Material supplied:
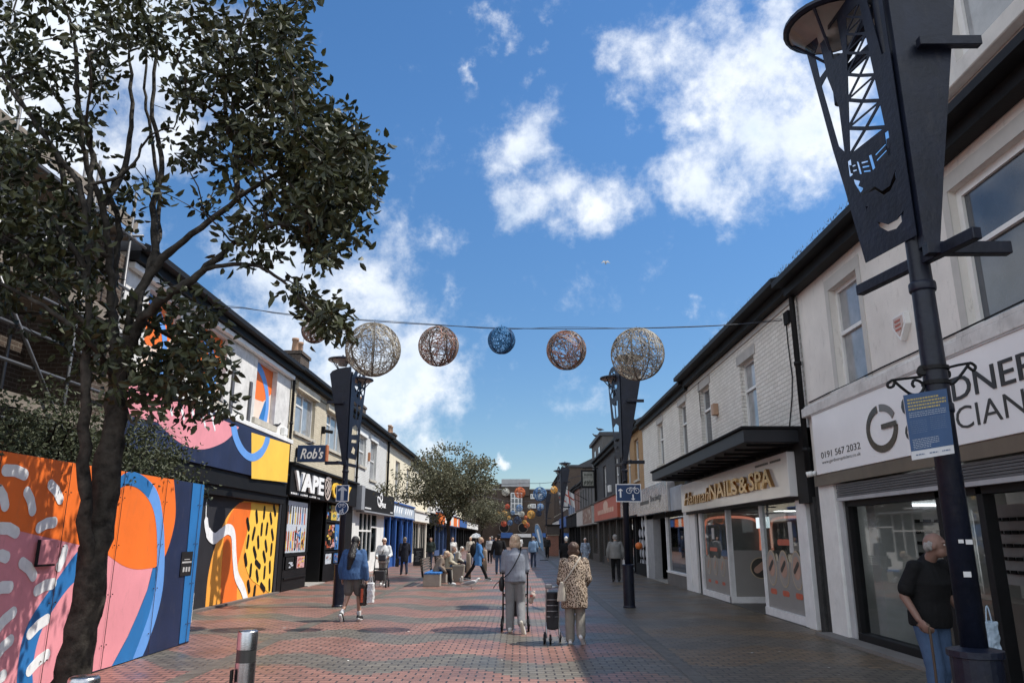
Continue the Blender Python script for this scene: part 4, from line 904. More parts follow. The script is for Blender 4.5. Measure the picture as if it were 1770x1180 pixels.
for u in (16.75, 16.0, 15.25): oval(FRt, u, .98, .27, .34, -.072, 0, 1); FRt.poly(mb, [(u+.2*cos(a), .98+.26*sin(a)*(1 if sin(a)>0 else .7)) for a in [2*pi*k/14 for k in range(14)]], -.065, .002, 4); FRt.poly(mb, capsule((u+.14,.5),(u-.14,.5), .055, 4), -.072, .004, 2); FRt.poly(mb, capsule((u+.12,.95),(u-.1,1.1), .05, 4), -.06, .002, 3)
FRt.poly(mb, capsule((16.2,1.5),(15.6,1.5), .06, 4), -.072, .004, 2)
for u in (22.3, 21.55, 20.8): oval(FRt, u, .86, .22, .24, -.072, 0, 1); FRt.poly(mb, capsule((u+.1,.42),(u-.1,.42), .04, 4), -.072, .004, 2); FRt.poly(mb, capsule((u+.08,.8),(u-.06,.95), .05, 4), -.063, .002, 4)
FRt.poly(mb, capsule((22.0,1.28),(21.3,1.28), .05, 4), -.072, .004, 2)
oval(FIN, .8, .85, .24, .24, -.002, 0, 3); FIN.poly(mb, capsule((.7,.8),(.9,.95), .08, 5), .005, .002, 4)
mb.build('window_decals', [mat('decal_gold', (.45,.36,.25), .5), mat('decal_grey', (.30,.28,.26), .5), mat('decal_red', (.5,.11,.06), .5), mat('decal_dark', (.05,.045,.04), .5), mat('decal_skin', (.42,.26,.2), .5)], HB)
mb = MB(); FRt.box(mb, 14.6, 23, 0, 2.5, -4.1, -4.05, 0); FRt.box(mb, 14.6, 23, 2.3, 2.33, -4, -.25, 0); FRt.box(mb, 14.6, 23, .0, .012, -4, .05, 1); FRt.box(mb, 14.6, 14.65, 0, 2.3, -4, -.2, 2); FRt.box(mb, 22.95, 23, 0, 2.3, -4, -.2, 2)
FRt.box(mb, 15.5, 16.5, 0.02, .9, -2.5, -1.8, 3); FRt.box(mb, 18.2, 22, 1.5, 1.54, -3.9, -3.6, 3)
for k in range(12): FRt.box(mb, 18.4+k*.3, 18.5+k*.3, 1.54, 1.7, -3.8, -3.7, 4)
mb.build('shop_interior', [mat('salon_wall', (.16,.14,.125), .8), mat('salon_floor', (.07,.065,.06), .5), GREYIN, mat('salon_white', (.6,.6,.6), .5), BLK2], HB)
mb = MB()
FA = Fr((RX, 22.9), (1, 0), (0, -1))
for u0, ox in ((15.2, .15), (18.0, 2.1)):
    arch = bez([(u0, 1.1), (u0, 1.9), (u0+.25, 2.15), (u0+1.3, 2.15), (u0+1.6, 1.9), (u0+1.6, 1.2)], 5)
    FA.poly(mb, ribbon([V((p.x-u0+ox, p.y, 0)) for p in arch], .035), .02, .03, 0)
mb.build('lit_arches', emis('arch_glow', (.9,.30,.2), .35), HB)
mb = MB()
for u in (15.5, 18, 20.8): FRt.box(mb, u, u+.5, 2.28, 2.296, -2.2, -1.7)
mb.build('ceiling_panels', emis('salon_light', (1,.97,.92), 3), HB)
mb = MB(); FRt.box(mb, 15.9, 16.9, 1.75, 2.15, -1.6, -1.56); FRt.box(mb, 21.4, 22.5, 1.85, 2.15, -1.6, -1.56); mb.build('ceiling_panels', emis('cool_panel', (.8,.85,.9), 1.2), HB)
mb = MB(); FRt.box(mb, 21.5, 21.75, 1.55, 1.85, -.078, -.07); FRt.box(mb, 15.35, 15.55, 1.3, 1.9, -.078, -.07); mb.build('paper_notice', mat('paper_white', (.5,.5,.5), .7), HB)
# society office
so_ = E('society_office_sign', (5.0, 29, 3.2), 'crinkled silvery fascia sign ending in the word Society, beyond the canopy', 'shop sign')
mb = MB(); mb2 = []
FRt.box(mb, 26.05, 32.9, 2.45, 3.5, 0, .3, 0); mb.build('panel', mat('crinkled_silver', (.5,.5,.52), .16, .55, .25, 2.2, .9, 3.2, .6), so_, bevel=.02)
text('lettering', 'Society', mat('society_dark', (.06,.055,.05), .4), FRt, 29.4, 2.83, 2.3, .3, .301, so_, .01, .02)
mb = MB()
for k in range(7): FRt.box(mb, 29.8+k*.3, 29.8+k*.3+.2, 2.86, 3.0, .301, .31)
mb.build('small_lettering', mat('society_dark', (.06,.055,.05)), so_)
mb = MB(); FRt.box(mb, 24.9, 28.1, .0, .4, -.15, .02, 0); FRt.box(mb, 24.9, 28.1, .4, .46, -.15, .05, 1); FRt.box(mb, 28.05, 28.15, 0, 2.45, -.15, .0, 1); FRt.box(mb, 30.8, 32.4, 0, 2.45, -.3, -.0, 2); FRt.box(mb, 32.3, 32.42, 0, 3.5, 0, .06, 1); FRt.box(mb, 24.9, 32.4, 2.3, 2.45, -.2, 0, 3)
mb.build('office_front', [mat('stall_riser', (.13,.12,.115), .6), WF2, mat('office_panel', (.3,.3,.31), .7), BLK2], HB)
mb = MB(); FRt.box(mb, 24.95, 28.05, .46, 2.3, -.09, -.08); FRt.box(mb, 28.2, 30.8, .1, 2.3, -.9, -.89); mb.build('shop_window', GLD, HB)
mb = MB(); FRt.box(mb, 24.9, 32.3, 0, 2.5, -3, -2.95, 0); FRt.box(mb, 28.1, 30.8, .0, .03, -1, .05, 1)
rr = random.Random(21)
for k in range(14): u = rr.uniform(25.0,27.4); z = rr.uniform(.5,1.9); FRt.box(mb, u, u+rr.uniform(.1,.5), z, z+rr.uniform(.1,.4), -.6, -.5+.01*k, rr.choice([2,3,4]))
mb.build('shop_interior', [DARKIN, mat('step_pale', (.3,.28,.25), .8), POS[6], GREYIN, OSG], HB)
mb = MB(); FRt.box(mb, 24.2, 32.3, 3.45, 3.57, 0, .05); mb.build('string_course', GREYR, HB)

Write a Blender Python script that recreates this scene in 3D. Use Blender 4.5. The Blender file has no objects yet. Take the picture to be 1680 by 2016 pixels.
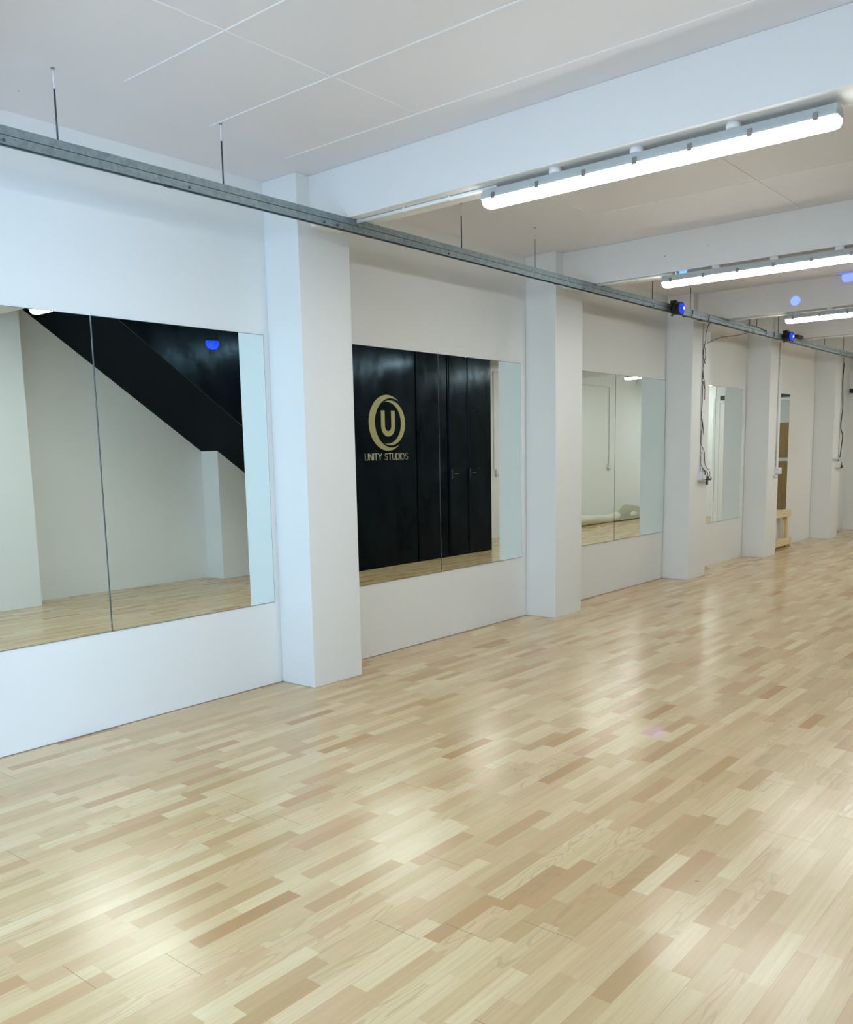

Problem description: Your task is to set down the records shown above exactly, minus any pictures.

Solution for this exercise:
Continue the Blender Python script for this scene: part 4, from line 904. More parts follow. The script is for Blender 4.5. Measure the picture as if it were 1770x1180 pixels.
for u in (16.75, 16.0, 15.25): oval(FRt, u, .98, .27, .34, -.072, 0, 1); FRt.poly(mb, [(u+.2*cos(a), .98+.26*sin(a)*(1 if sin(a)>0 else .7)) for a in [2*pi*k/14 for k in range(14)]], -.065, .002, 4); FRt.poly(mb, capsule((u+.14,.5),(u-.14,.5), .055, 4), -.072, .004, 2); FRt.poly(mb, capsule((u+.12,.95),(u-.1,1.1), .05, 4), -.06, .002, 3)
FRt.poly(mb, capsule((16.2,1.5),(15.6,1.5), .06, 4), -.072, .004, 2)
for u in (22.3, 21.55, 20.8): oval(FRt, u, .86, .22, .24, -.072, 0, 1); FRt.poly(mb, capsule((u+.1,.42),(u-.1,.42), .04, 4), -.072, .004, 2); FRt.poly(mb, capsule((u+.08,.8),(u-.06,.95), .05, 4), -.063, .002, 4)
FRt.poly(mb, capsule((22.0,1.28),(21.3,1.28), .05, 4), -.072, .004, 2)
oval(FIN, .8, .85, .24, .24, -.002, 0, 3); FIN.poly(mb, capsule((.7,.8),(.9,.95), .08, 5), .005, .002, 4)
mb.build('window_decals', [mat('decal_gold', (.45,.36,.25), .5), mat('decal_grey', (.30,.28,.26), .5), mat('decal_red', (.5,.11,.06), .5), mat('decal_dark', (.05,.045,.04), .5), mat('decal_skin', (.42,.26,.2), .5)], HB)
mb = MB(); FRt.box(mb, 14.6, 23, 0, 2.5, -4.1, -4.05, 0); FRt.box(mb, 14.6, 23, 2.3, 2.33, -4, -.25, 0); FRt.box(mb, 14.6, 23, .0, .012, -4, .05, 1); FRt.box(mb, 14.6, 14.65, 0, 2.3, -4, -.2, 2); FRt.box(mb, 22.95, 23, 0, 2.3, -4, -.2, 2)
FRt.box(mb, 15.5, 16.5, 0.02, .9, -2.5, -1.8, 3); FRt.box(mb, 18.2, 22, 1.5, 1.54, -3.9, -3.6, 3)
for k in range(12): FRt.box(mb, 18.4+k*.3, 18.5+k*.3, 1.54, 1.7, -3.8, -3.7, 4)
mb.build('shop_interior', [mat('salon_wall', (.16,.14,.125), .8), mat('salon_floor', (.07,.065,.06), .5), GREYIN, mat('salon_white', (.6,.6,.6), .5), BLK2], HB)
mb = MB()
FA = Fr((RX, 22.9), (1, 0), (0, -1))
for u0, ox in ((15.2, .15), (18.0, 2.1)):
    arch = bez([(u0, 1.1), (u0, 1.9), (u0+.25, 2.15), (u0+1.3, 2.15), (u0+1.6, 1.9), (u0+1.6, 1.2)], 5)
    FA.poly(mb, ribbon([V((p.x-u0+ox, p.y, 0)) for p in arch], .035), .02, .03, 0)
mb.build('lit_arches', emis('arch_glow', (.9,.30,.2), .35), HB)
mb = MB()
for u in (15.5, 18, 20.8): FRt.box(mb, u, u+.5, 2.28, 2.296, -2.2, -1.7)
mb.build('ceiling_panels', emis('salon_light', (1,.97,.92), 3), HB)
mb = MB(); FRt.box(mb, 15.9, 16.9, 1.75, 2.15, -1.6, -1.56); FRt.box(mb, 21.4, 22.5, 1.85, 2.15, -1.6, -1.56); mb.build('ceiling_panels', emis('cool_panel', (.8,.85,.9), 1.2), HB)
mb = MB(); FRt.box(mb, 21.5, 21.75, 1.55, 1.85, -.078, -.07); FRt.box(mb, 15.35, 15.55, 1.3, 1.9, -.078, -.07); mb.build('paper_notice', mat('paper_white', (.5,.5,.5), .7), HB)
# society office
so_ = E('society_office_sign', (5.0, 29, 3.2), 'crinkled silvery fascia sign ending in the word Society, beyond the canopy', 'shop sign')
mb = MB(); mb2 = []
FRt.box(mb, 26.05, 32.9, 2.45, 3.5, 0, .3, 0); mb.build('panel', mat('crinkled_silver', (.5,.5,.52), .16, .55, .25, 2.2, .9, 3.2, .6), so_, bevel=.02)
text('lettering', 'Society', mat('society_dark', (.06,.055,.05), .4), FRt, 29.4, 2.83, 2.3, .3, .301, so_, .01, .02)
mb = MB()
for k in range(7): FRt.box(mb, 29.8+k*.3, 29.8+k*.3+.2, 2.86, 3.0, .301, .31)
mb.build('small_lettering', mat('society_dark', (.06,.055,.05)), so_)
mb = MB(); FRt.box(mb, 24.9, 28.1, .0, .4, -.15, .02, 0); FRt.box(mb, 24.9, 28.1, .4, .46, -.15, .05, 1); FRt.box(mb, 28.05, 28.15, 0, 2.45, -.15, .0, 1); FRt.box(mb, 30.8, 32.4, 0, 2.45, -.3, -.0, 2); FRt.box(mb, 32.3, 32.42, 0, 3.5, 0, .06, 1); FRt.box(mb, 24.9, 32.4, 2.3, 2.45, -.2, 0, 3)
mb.build('office_front', [mat('stall_riser', (.13,.12,.115), .6), WF2, mat('office_panel', (.3,.3,.31), .7), BLK2], HB)
mb = MB(); FRt.box(mb, 24.95, 28.05, .46, 2.3, -.09, -.08); FRt.box(mb, 28.2, 30.8, .1, 2.3, -.9, -.89); mb.build('shop_window', GLD, HB)
mb = MB(); FRt.box(mb, 24.9, 32.3, 0, 2.5, -3, -2.95, 0); FRt.box(mb, 28.1, 30.8, .0, .03, -1, .05, 1)
rr = random.Random(21)
for k in range(14): u = rr.uniform(25.0,27.4); z = rr.uniform(.5,1.9); FRt.box(mb, u, u+rr.uniform(.1,.5), z, z+rr.uniform(.1,.4), -.6, -.5+.01*k, rr.choice([2,3,4]))
mb.build('shop_interior', [DARKIN, mat('step_pale', (.3,.28,.25), .8), POS[6], GREYIN, OSG], HB)
mb = MB(); FRt.box(mb, 24.2, 32.3, 3.45, 3.57, 0, .05); mb.build('string_course', GREYR, HB)

Write a Blender Python script that recreates this scene in 3D. Use Blender 4.5. The Blender file has no objects yet. Take the picture to be 1680 by 2016 pixels.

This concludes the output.